While writing or touring and playing metal, I kind of will gravitate towards listening to stuff that isn’t metal. I’ve been revisiting a lot of stuff that I liked when I was younger like in junior high. I liked a lot of indie/emo like Jimmy eat world who are from my hometown in Arizona. So when I was younger, there was a whole scene, house shows and all. you would call it emo now, or back then it would be called emo. But I think that later on, on, the word emo kind of got taken over by My Chemical Romance or Fall Out Boy or something, which is not something that I’m into. So I’m hesitant to say the word emo but that’s, that’s what I would describe it as what I would like. I do listen to a lot of hip hop, Memphis hip hop like three six mafia. I try to mix it up because at a metal show if the sound guys playing metal in between the metal bands, it kind of gets old after a while. So if I’m getting in the van listening to to music, I’m going to usually try to listen to something that not metal just so it I just don’t burn myself out.

You are touring North America with Exhumed, Necro and Judiciary. What are you looking forward to at the shows?

I’m looking forward to playing our new songs live. Except for sweltering madness, which is something that we had written before and released as a single, most of the songs on the album haven’t made their live debut on tour yet. I’m excited to play a lot of those songs live.

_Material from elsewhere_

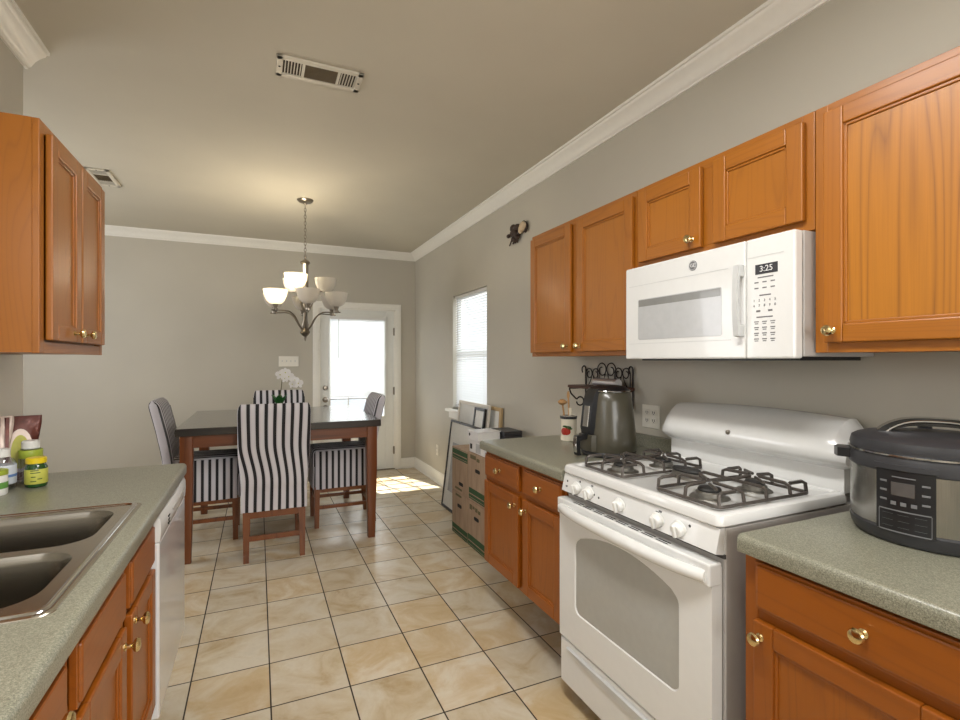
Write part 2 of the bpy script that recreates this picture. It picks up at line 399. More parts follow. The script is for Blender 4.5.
CR = [(0, .088), (.010, .088), (.013, .080), (.020, .076), (.026, .066), (.036, .050), (.050, .036), (.064, .026), (.070, .022), (.074, .014), (.084, .012), (.086, 0), (0, 0)]
struct('trim_1', MB().prism([(XW - p, ZC - d) for p, d in CR], 'y', -2.3, YB), 'trim')
struct('trim_2', MB().prism([(YB - p, ZC - d) for p, d in CR], 'x', -2.8, XW), 'trim')
struct('trim_3', MB().prism([(XL + p, ZC - d) for p, d in CR], 'y', -2.3, YL + .02), 'trim')
BB = [(0, 0), (.022, 0), (.022, .012), (.014, .020), (.014, .105), (.009, .118), (.006, .13), (0, .13)]
struct('baseboard_right', MB().prism([(XW - p, z) for p, z in BB], 'y', 2.50, YB), 'trim')
struct('baseboard_back', MB().prism([(YB - p, z) for p, z in BB], 'x', -2.8, .585).prism([(YB - p, z) for p, z in BB], 'x', 1.642, XW), 'trim')
struct('trim_4', MB().box(XL, XL + .006, -.3, YL - .02, .914, 1.383), 'backsplash')
# ---- window on the right wall
win = struct('window_1', MB().box(XW + .075, XW + .12, WY0, WY0 + .035, WZ0, WZ1, .004).box(XW + .075, XW + .12, WY1 - .035, WY1, WZ0, WZ1, .004)
             .box(XW + .075, XW + .12, WY0, WY1, WZ1 - .035, WZ1, .004).box(XW + .075, XW + .12, WY0, WY1, WZ0, WZ0 + .04, .004)
             .box(XW + .070, XW + .11, WY0, WY1, 1.40, 1.445, .004), 'trim')
build('window_pane', MB().box(XW + .098, XW + .102, WY0 + .03, WY1 - .03, WZ0 + .03, WZ1 - .03), 'glass', win)
build('window_sill', MB().box(XW - .055, XW + .09, WY0 - .09, WY1 + .09, WZ0 - .028, WZ0, .006).box(XW - .018, XW, WY0 - .07, WY1 + .07, WZ0 - .095, WZ0 - .028, .004), 'trim', win)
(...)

Do you have any more shows or a tour planned?

As far as what’s announced now it takes us towards the end of the year. We’re starting to plan out next year, we’ll do some more US touring, we’re going to go to Europe, hopefully play some new places that we haven’t like Japan, Australia, Southeast Asia and South America. With this new record, we’re trying to take it to a new level. So hopefully next year we’ll be all over the planet.

Many thanks Chase, the album is indeed a great thing, and we thank you for your time. Any decent fan of Death Metal or just good music in itself should be all over this.